Difficile d’en être sûr. En trente ans d’errements judiciaires, sept experts en écriture se sont abîmés les yeux sur les copies des protagonistes de l’affaire Grégory à qui les gendarmes ont fait faire des dictées. Résultat : ils ont quasiment tous été désignés, à un moment ou à un autre, comme étant l’oiseau de mauvais augure qui menaçait les Villemin. « Mais il est temps que Jacqueline Jacob parle de cette lettre », résume une source proche du dossier.
- Établir avec certitude l’emploi du temps de Marcel Jacob
« L’enquête le concernant a été entreprise trop tardivement pour avoir des chances d’aboutir à un résultat incontestable. » En 1993, la cour d’appel de Dijon (Côte d’or) reconnaissait son impuissance à impliquer Marcel Jacob dans l’assassinat du petit Grégory. Les choses ont peut-être évolué avec le temps.
SI le grand-oncle de la petite victime a toujours dit qu’il travaillait à l’usine le jour du meurtre, son emploi du temps n’avait jamais pu être « étayé » ou « confirmé ». Jusqu’à la semaine dernière… En perquisitionnant son domicile, les gendarmes ont mis la main sur le procès-verbal d’une réunion syndicale attestant en effet de sa présence, entre 14h et 17h, dans son usine le fameux 16 octobre 1984. « Après 17h, il est allé boire un coup et, ensuite, il est retourné sur la chaîne de montage », précise Stéphane Giuranna, son avocat.
De quoi le disculper, donc.
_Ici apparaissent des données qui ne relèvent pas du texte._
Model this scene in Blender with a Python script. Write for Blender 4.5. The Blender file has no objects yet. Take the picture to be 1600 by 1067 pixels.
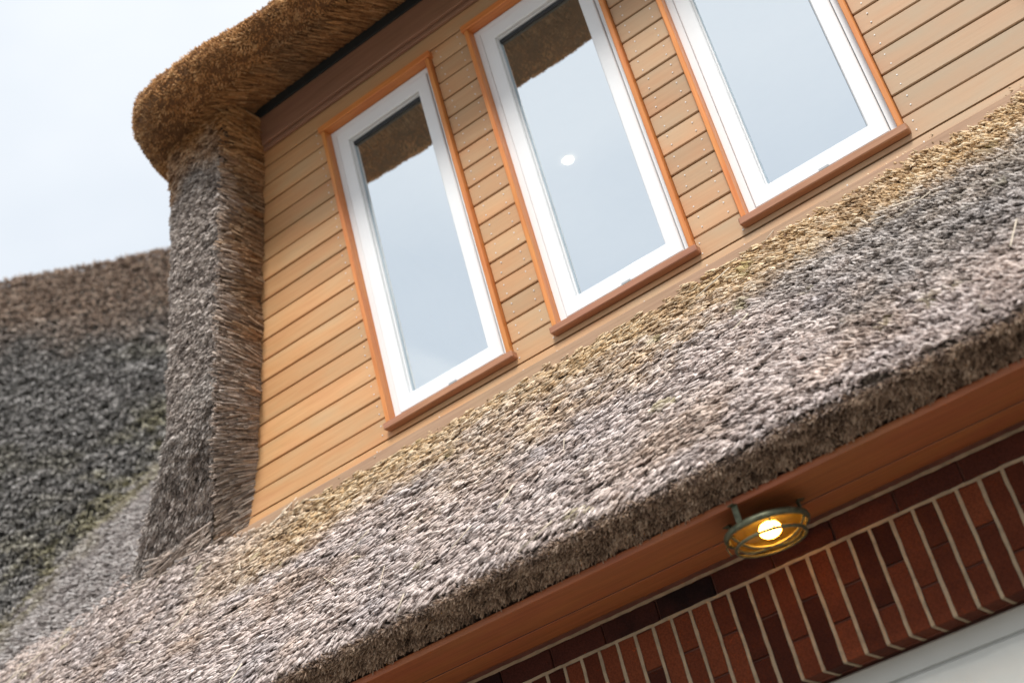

Mais paradoxalement, cette pièce qui a été placée sous scellés pourrait relancer l’enquête. Les gendarmes se demandent sûrement pourquoi Marcel Jacob, délégué CGT, n’a jamais présenté durant toutes ces années cette preuve qui se trouvait pourtant chez lui. Et pourquoi l’a-t-il conservée pendant 32 ans s’il n’a rien à voir avec la mort du petit Grégory ? Le procès-verbal offre aussi aux gendarmes une liste de participants à la réunion qui pourraient confirmer ou infirmer l’alibi de Marcel Jacob. Il ne reste plus qu’à les trouver et les interroger.
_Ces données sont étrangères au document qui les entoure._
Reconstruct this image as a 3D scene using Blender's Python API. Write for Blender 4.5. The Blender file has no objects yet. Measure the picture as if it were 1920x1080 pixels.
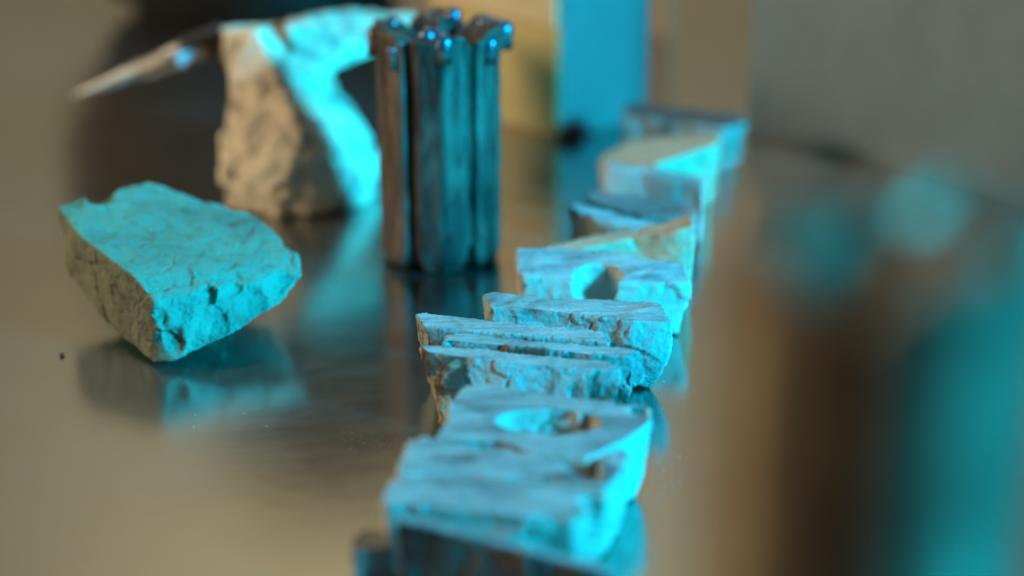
import bpy, bmesh, math, random
from mathutils import Vector, Matrix, noise
from mathutils.bvhtree import BVHTree

random.seed(7)
S = bpy.context.scene
COL = S.collection

# ---------------------------------------------------------------- camera
H = 0.213                      # lens height above the table
PITCH = math.radians(20.5)     # looking down
FPX = 55.0 / 36.0 * 1920.0
cam_d = bpy.data.cameras.new('camera')
cam_d.lens = 55.0
cam_d.sensor_width = 36.0
cam_d.clip_start = 0.01
cam_d.clip_end = 60.0
cam_d.dof.use_dof = True
cam_d.dof.focus_distance = 0.512
cam_d.dof.aperture_fstop = 3.4
cam = bpy.data.objects.new('camera', cam_d)
cam.location = (0, 0, H)
cam.rotation_euler = (math.radians(90) - PITCH, 0, 0)
COL.objects.link(cam)
S.camera = cam

# ---------------------------------------------------------------- room light
w = bpy.data.worlds.new('World')
S.world = w
w.use_nodes = True
w.node_tree.nodes['Background'].inputs['Color'].default_value = (1.0, 0.86, 0.66, 1)
w.node_tree.nodes['Background'].inputs['Strength'].default_value = 0.02
S.view_settings.view_transform = 'Standard'
S.view_settings.look = 'None'
S.view_settings.exposure = 0.0
S.view_settings.gamma = 1.0


def area_lamp(name, loc, target, power, size, color):
    d = bpy.data.lights.new(name, 'AREA')
    d.shape = 'DISK'
    d.size = size
    d.energy = power
    d.color = color
    o = bpy.data.objects.new(name, d)
    o.location = loc
    o.rotation_euler = (Vector(target) - Vector(loc)).to_track_quat('-Z', 'Y').to_euler()
    COL.objects.link(o)
    return o


area_lamp('cyan_lamp', (0.90, -0.07, 0.46), (0.0, 0.62, 0.03), 6.2, 0.20, (0.0, 0.57, 0.92)).data.spread = math.radians(58)
area_lamp('warm_lamp', (-1.05, 0.52, 0.42), (0.0, 0.60, 0.03), 9.0, 0.35, (1.0, 0.76, 0.46))
area_lamp('wall_fill', (-0.3, 1.9, 2.3), (-0.3, 3.2, 0.9), 37.0, 0.8, (1.0, 0.96, 0.79))  # added unseen lamp, brightens the wall that the table reflects


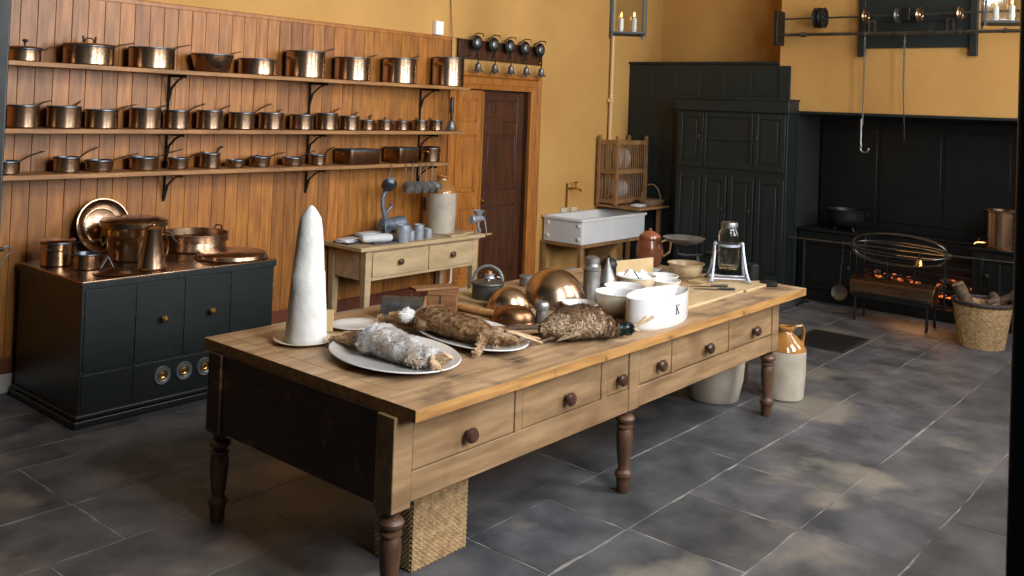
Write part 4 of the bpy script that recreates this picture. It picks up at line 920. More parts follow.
def turned(parent,x,y,ztop=.43,blk=.105,bm=None):
    mb=MB(); mb.box(lx(x)-blk/2,lx(x)+blk/2,ly(y)-blk/2,ly(y)+blk/2,ztop,.809)
    l=mb.build('leg',bm or M['frieze'],parent,bevel=.004)
    mb=MB(); mb.lathe([(0,ztop+.001),(.050,ztop),(.042,ztop-.012),(.030,ztop-.022),(.030,ztop-.032),(.044,ztop-.038),(.053,ztop-.052),(.050,ztop-.066),(.036,ztop-.078),(.034,ztop-.086),(.046,ztop-.092),(.046,ztop-.102),(.036,ztop-.108),(.043,ztop-.125),(.045,ztop-.16),(.040,ztop-.23),(.033,ztop-.29),(.030,.125),(.033,.118),(.046,.108),(.048,.092),(.040,.078),(.037,.06),(.033,.01),(.030,0),(0,0)],28,(lx(x),ly(y),0)); mb.build('turned_shaft',M['leg'],l)
for x in (2.585,4.285,6.065):
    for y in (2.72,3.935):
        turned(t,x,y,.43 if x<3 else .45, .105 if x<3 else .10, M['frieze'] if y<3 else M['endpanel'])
mb=MB()
mb.box(lx(2.64),lx(4.232),ly(2.672),ly(2.70),.45,.57); mb.box(lx(4.338),lx(6.012),ly(2.672),ly(2.70),.455,.565)
mb.box(lx(2.64),lx(4.232),ly(2.672),ly(2.70),.775,.81); mb.box(lx(4.338),lx(6.012),ly(2.672),ly(2.70),.775,.81)
for a_,b_ in ((3.285,3.335),(3.975,4.03),(4.68,4.725),(5.38,5.435)): mb.box(lx(a_),lx(b_),ly(2.672),ly(2.70),.57,.775)
mb.box(lx(2.64),lx(6.01),ly(3.92),ly(3.95),.45,.81)
mb.build('frieze_rails',M['frieze'],t,bevel=.003)
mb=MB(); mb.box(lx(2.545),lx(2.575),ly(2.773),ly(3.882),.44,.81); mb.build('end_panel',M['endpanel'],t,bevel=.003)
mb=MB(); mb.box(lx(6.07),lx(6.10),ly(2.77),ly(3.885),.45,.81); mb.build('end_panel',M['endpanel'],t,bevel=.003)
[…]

- Savoir (enfin) si Murielle Bolle a pris le bus ou la voiture
Âgée de 15 ans au moment des faits, Murielle Bolle est, selon plusieurs sources, la prochaine personne qui pourrait être interrogée sur la mort du petit Grégory, 32 ans après. Surnommée « Bouboule », cette rousse dont le visage a fait le tour des journaux, avait accusé Bernard Laroche, son beau-frère, d’avoir « kidnappé » le petit Grégory, avant finalement de se rétracter au bout de quatre jours.
Elle a avoué que Bernard Laroche l’avait récupérée en voiture à la sortie du collège, le jour du crime, qu’il avait embarqué Grégory, qu’il était descendu avec lui « près d’une petite place » avant de revenir seul « un peu plus tard ». Sous « la pression de ses proches », selon le dossier judiciaire, la jeune fille était finalement revenue sur ses déclarations, quatre jours plus tard, indiquant qu’elle était rentrée du collège en car.
Reconvoquée en 1991 par les magistrats dijonnais, Murielle Bolle s’était présentée, flanquée de son frère et de deux de ses beaux-frères « individus réputés violents et craints de leur entourage », indique l’arrêt de la cour d’appel de Dijon datant de 1993. Il est peut-être temps de l’entendre seule (avec son avocat) pour en avoir le cœur net.